All of the data needs to be repeated exactly.

— Start DATA EXCERPT —

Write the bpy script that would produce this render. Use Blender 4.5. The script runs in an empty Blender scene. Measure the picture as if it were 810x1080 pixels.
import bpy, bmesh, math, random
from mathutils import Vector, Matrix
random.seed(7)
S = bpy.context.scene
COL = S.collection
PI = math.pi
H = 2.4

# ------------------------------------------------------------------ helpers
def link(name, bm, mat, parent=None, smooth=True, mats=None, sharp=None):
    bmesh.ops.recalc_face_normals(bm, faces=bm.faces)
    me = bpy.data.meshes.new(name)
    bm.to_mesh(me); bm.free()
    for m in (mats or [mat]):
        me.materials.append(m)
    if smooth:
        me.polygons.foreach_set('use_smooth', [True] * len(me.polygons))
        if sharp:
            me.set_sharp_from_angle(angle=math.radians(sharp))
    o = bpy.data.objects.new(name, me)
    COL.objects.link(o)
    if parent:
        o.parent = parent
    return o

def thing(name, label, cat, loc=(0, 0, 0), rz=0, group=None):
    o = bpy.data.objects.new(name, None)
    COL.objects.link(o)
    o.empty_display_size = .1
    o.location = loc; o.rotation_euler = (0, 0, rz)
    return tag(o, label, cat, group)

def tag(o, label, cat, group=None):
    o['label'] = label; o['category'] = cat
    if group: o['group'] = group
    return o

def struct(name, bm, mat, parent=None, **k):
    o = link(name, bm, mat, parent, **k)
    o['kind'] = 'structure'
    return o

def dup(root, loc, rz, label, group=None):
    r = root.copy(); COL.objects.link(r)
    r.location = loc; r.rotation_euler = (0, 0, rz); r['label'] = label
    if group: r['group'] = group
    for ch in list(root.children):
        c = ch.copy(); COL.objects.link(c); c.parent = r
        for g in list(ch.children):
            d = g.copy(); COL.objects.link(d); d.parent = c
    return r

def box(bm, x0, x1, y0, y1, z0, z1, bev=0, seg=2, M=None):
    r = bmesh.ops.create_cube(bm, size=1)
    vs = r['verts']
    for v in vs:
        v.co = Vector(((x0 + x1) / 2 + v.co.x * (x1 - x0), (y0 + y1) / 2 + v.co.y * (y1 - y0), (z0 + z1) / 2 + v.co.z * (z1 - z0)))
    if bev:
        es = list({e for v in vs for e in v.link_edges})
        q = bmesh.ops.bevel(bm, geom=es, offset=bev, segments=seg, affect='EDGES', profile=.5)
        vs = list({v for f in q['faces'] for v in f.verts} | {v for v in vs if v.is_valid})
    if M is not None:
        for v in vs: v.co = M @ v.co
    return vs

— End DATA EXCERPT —

## ANSWER FOR THIS EXERCISE
Write the bpy script that would produce this render. Use Blender 4.5. The script runs in an empty Blender scene. Measure the picture as if it were 810x1080 pixels.
import bpy, bmesh, math, random
from mathutils import Vector, Matrix
random.seed(7)
S = bpy.context.scene
COL = S.collection
PI = math.pi
H = 2.4

# ------------------------------------------------------------------ helpers
def link(name, bm, mat, parent=None, smooth=True, mats=None, sharp=None):
    bmesh.ops.recalc_face_normals(bm, faces=bm.faces)
    me = bpy.data.meshes.new(name)
    bm.to_mesh(me); bm.free()
    for m in (mats or [mat]):
        me.materials.append(m)
    if smooth:
        me.polygons.foreach_set('use_smooth', [True] * len(me.polygons))
        if sharp:
            me.set_sharp_from_angle(angle=math.radians(sharp))
    o = bpy.data.objects.new(name, me)
    COL.objects.link(o)
    if parent:
        o.parent = parent
    return o

def thing(name, label, cat, loc=(0, 0, 0), rz=0, group=None):
    o = bpy.data.objects.new(name, None)
    COL.objects.link(o)
    o.empty_display_size = .1
    o.location = loc; o.rotation_euler = (0, 0, rz)
    return tag(o, label, cat, group)

def tag(o, label, cat, group=None):
    o['label'] = label; o['category'] = cat
    if group: o['group'] = group
    return o

def struct(name, bm, mat, parent=None, **k):
    o = link(name, bm, mat, parent, **k)
    o['kind'] = 'structure'
    return o

def dup(root, loc, rz, label, group=None):
    r = root.copy(); COL.objects.link(r)
    r.location = loc; r.rotation_euler = (0, 0, rz); r['label'] = label
    if group: r['group'] = group
    for ch in list(root.children):
        c = ch.copy(); COL.objects.link(c); c.parent = r
        for g in list(ch.children):
            d = g.copy(); COL.objects.link(d); d.parent = c
    return r

def box(bm, x0, x1, y0, y1, z0, z1, bev=0, seg=2, M=None):
    r = bmesh.ops.create_cube(bm, size=1)
    vs = r['verts']
    for v in vs:
        v.co = Vector(((x0 + x1) / 2 + v.co.x * (x1 - x0), (y0 + y1) / 2 + v.co.y * (y1 - y0), (z0 + z1) / 2 + v.co.z * (z1 - z0)))
    if bev:
        es = list({e for v in vs for e in v.link_edges})
        q = bmesh.ops.bevel(bm, geom=es, offset=bev, segments=seg, affect='EDGES', profile=.5)
        vs = list({v for f in q['faces'] for v in f.verts} | {v for v in vs if v.is_valid})
    if M is not None:
        for v in vs: v.co = M @ v.co
    return vs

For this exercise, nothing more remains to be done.